--- Available data ---

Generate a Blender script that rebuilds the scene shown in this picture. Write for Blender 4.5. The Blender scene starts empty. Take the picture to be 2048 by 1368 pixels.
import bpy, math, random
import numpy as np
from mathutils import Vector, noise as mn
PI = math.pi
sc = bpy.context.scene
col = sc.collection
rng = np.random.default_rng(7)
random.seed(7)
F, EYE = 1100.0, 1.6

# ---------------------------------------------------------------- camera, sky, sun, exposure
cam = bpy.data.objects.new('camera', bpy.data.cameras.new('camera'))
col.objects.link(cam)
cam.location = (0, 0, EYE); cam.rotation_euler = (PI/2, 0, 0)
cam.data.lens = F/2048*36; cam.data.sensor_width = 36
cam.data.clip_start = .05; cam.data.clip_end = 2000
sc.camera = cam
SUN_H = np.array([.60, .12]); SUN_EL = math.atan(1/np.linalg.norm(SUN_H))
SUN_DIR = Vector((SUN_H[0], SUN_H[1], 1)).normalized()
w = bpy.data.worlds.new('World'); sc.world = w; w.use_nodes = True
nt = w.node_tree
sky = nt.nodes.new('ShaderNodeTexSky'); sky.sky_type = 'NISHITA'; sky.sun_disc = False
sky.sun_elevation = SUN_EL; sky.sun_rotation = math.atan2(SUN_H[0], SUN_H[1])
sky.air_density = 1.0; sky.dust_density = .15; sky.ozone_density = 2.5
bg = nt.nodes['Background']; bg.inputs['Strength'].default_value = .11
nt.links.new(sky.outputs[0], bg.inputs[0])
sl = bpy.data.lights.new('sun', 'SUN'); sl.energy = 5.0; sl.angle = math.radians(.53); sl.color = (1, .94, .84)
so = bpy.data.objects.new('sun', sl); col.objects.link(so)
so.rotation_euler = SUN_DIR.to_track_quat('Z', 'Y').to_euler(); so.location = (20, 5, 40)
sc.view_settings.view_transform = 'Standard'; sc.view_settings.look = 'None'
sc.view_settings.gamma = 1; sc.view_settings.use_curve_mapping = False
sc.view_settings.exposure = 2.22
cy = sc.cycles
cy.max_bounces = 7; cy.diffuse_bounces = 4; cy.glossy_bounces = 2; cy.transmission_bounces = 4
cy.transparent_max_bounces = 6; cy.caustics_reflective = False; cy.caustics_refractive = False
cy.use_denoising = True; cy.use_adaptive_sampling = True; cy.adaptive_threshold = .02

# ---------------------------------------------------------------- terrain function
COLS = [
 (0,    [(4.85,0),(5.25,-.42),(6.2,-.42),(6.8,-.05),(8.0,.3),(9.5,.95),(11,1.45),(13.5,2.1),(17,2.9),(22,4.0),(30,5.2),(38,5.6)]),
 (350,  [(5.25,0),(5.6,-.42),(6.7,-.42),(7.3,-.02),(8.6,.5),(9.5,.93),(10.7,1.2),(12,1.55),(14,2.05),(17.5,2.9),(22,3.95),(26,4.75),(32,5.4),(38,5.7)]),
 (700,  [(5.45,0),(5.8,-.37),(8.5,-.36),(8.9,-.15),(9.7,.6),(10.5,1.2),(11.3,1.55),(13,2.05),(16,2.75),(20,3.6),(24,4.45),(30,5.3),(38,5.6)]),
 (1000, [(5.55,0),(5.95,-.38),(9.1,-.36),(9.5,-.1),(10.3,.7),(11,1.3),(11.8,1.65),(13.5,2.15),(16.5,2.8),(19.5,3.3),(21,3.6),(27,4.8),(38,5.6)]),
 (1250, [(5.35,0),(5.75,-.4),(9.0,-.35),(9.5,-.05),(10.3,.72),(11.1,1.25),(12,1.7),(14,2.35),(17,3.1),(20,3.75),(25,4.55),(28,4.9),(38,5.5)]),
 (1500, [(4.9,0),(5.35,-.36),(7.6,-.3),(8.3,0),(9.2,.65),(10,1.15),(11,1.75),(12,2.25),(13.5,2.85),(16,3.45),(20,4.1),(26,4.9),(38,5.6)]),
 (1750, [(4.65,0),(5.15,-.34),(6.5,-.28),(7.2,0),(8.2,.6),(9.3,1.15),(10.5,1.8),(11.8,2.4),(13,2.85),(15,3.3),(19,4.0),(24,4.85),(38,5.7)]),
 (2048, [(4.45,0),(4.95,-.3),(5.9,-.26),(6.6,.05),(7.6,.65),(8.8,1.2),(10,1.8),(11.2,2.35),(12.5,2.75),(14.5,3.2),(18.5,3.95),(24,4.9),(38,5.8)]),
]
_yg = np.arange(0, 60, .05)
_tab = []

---

◆ Task details ◆
Return all of the data precisely as it appears.

◆ The reply ◆
Generate a Blender script that rebuilds the scene shown in this picture. Write for Blender 4.5. The Blender scene starts empty. Take the picture to be 2048 by 1368 pixels.
import bpy, math, random
import numpy as np
from mathutils import Vector, noise as mn
PI = math.pi
sc = bpy.context.scene
col = sc.collection
rng = np.random.default_rng(7)
random.seed(7)
F, EYE = 1100.0, 1.6

# ---------------------------------------------------------------- camera, sky, sun, exposure
cam = bpy.data.objects.new('camera', bpy.data.cameras.new('camera'))
col.objects.link(cam)
cam.location = (0, 0, EYE); cam.rotation_euler = (PI/2, 0, 0)
cam.data.lens = F/2048*36; cam.data.sensor_width = 36
cam.data.clip_start = .05; cam.data.clip_end = 2000
sc.camera = cam
SUN_H = np.array([.60, .12]); SUN_EL = math.atan(1/np.linalg.norm(SUN_H))
SUN_DIR = Vector((SUN_H[0], SUN_H[1], 1)).normalized()
w = bpy.data.worlds.new('World'); sc.world = w; w.use_nodes = True
nt = w.node_tree
sky = nt.nodes.new('ShaderNodeTexSky'); sky.sky_type = 'NISHITA'; sky.sun_disc = False
sky.sun_elevation = SUN_EL; sky.sun_rotation = math.atan2(SUN_H[0], SUN_H[1])
sky.air_density = 1.0; sky.dust_density = .15; sky.ozone_density = 2.5
bg = nt.nodes['Background']; bg.inputs['Strength'].default_value = .11
nt.links.new(sky.outputs[0], bg.inputs[0])
sl = bpy.data.lights.new('sun', 'SUN'); sl.energy = 5.0; sl.angle = math.radians(.53); sl.color = (1, .94, .84)
so = bpy.data.objects.new('sun', sl); col.objects.link(so)
so.rotation_euler = SUN_DIR.to_track_quat('Z', 'Y').to_euler(); so.location = (20, 5, 40)
sc.view_settings.view_transform = 'Standard'; sc.view_settings.look = 'None'
sc.view_settings.gamma = 1; sc.view_settings.use_curve_mapping = False
sc.view_settings.exposure = 2.22
cy = sc.cycles
cy.max_bounces = 7; cy.diffuse_bounces = 4; cy.glossy_bounces = 2; cy.transmission_bounces = 4
cy.transparent_max_bounces = 6; cy.caustics_reflective = False; cy.caustics_refractive = False
cy.use_denoising = True; cy.use_adaptive_sampling = True; cy.adaptive_threshold = .02

# ---------------------------------------------------------------- terrain function
COLS = [
 (0,    [(4.85,0),(5.25,-.42),(6.2,-.42),(6.8,-.05),(8.0,.3),(9.5,.95),(11,1.45),(13.5,2.1),(17,2.9),(22,4.0),(30,5.2),(38,5.6)]),
 (350,  [(5.25,0),(5.6,-.42),(6.7,-.42),(7.3,-.02),(8.6,.5),(9.5,.93),(10.7,1.2),(12,1.55),(14,2.05),(17.5,2.9),(22,3.95),(26,4.75),(32,5.4),(38,5.7)]),
 (700,  [(5.45,0),(5.8,-.37),(8.5,-.36),(8.9,-.15),(9.7,.6),(10.5,1.2),(11.3,1.55),(13,2.05),(16,2.75),(20,3.6),(24,4.45),(30,5.3),(38,5.6)]),
 (1000, [(5.55,0),(5.95,-.38),(9.1,-.36),(9.5,-.1),(10.3,.7),(11,1.3),(11.8,1.65),(13.5,2.15),(16.5,2.8),(19.5,3.3),(21,3.6),(27,4.8),(38,5.6)]),
 (1250, [(5.35,0),(5.75,-.4),(9.0,-.35),(9.5,-.05),(10.3,.72),(11.1,1.25),(12,1.7),(14,2.35),(17,3.1),(20,3.75),(25,4.55),(28,4.9),(38,5.5)]),
 (1500, [(4.9,0),(5.35,-.36),(7.6,-.3),(8.3,0),(9.2,.65),(10,1.15),(11,1.75),(12,2.25),(13.5,2.85),(16,3.45),(20,4.1),(26,4.9),(38,5.6)]),
 (1750, [(4.65,0),(5.15,-.34),(6.5,-.28),(7.2,0),(8.2,.6),(9.3,1.15),(10.5,1.8),(11.8,2.4),(13,2.85),(15,3.3),(19,4.0),(24,4.85),(38,5.7)]),
 (2048, [(4.45,0),(4.95,-.3),(5.9,-.26),(6.6,.05),(7.6,.65),(8.8,1.2),(10,1.8),(11.2,2.35),(12.5,2.75),(14.5,3.2),(18.5,3.95),(24,4.9),(38,5.8)]),
]
_yg = np.arange(0, 60, .05)
_tab = []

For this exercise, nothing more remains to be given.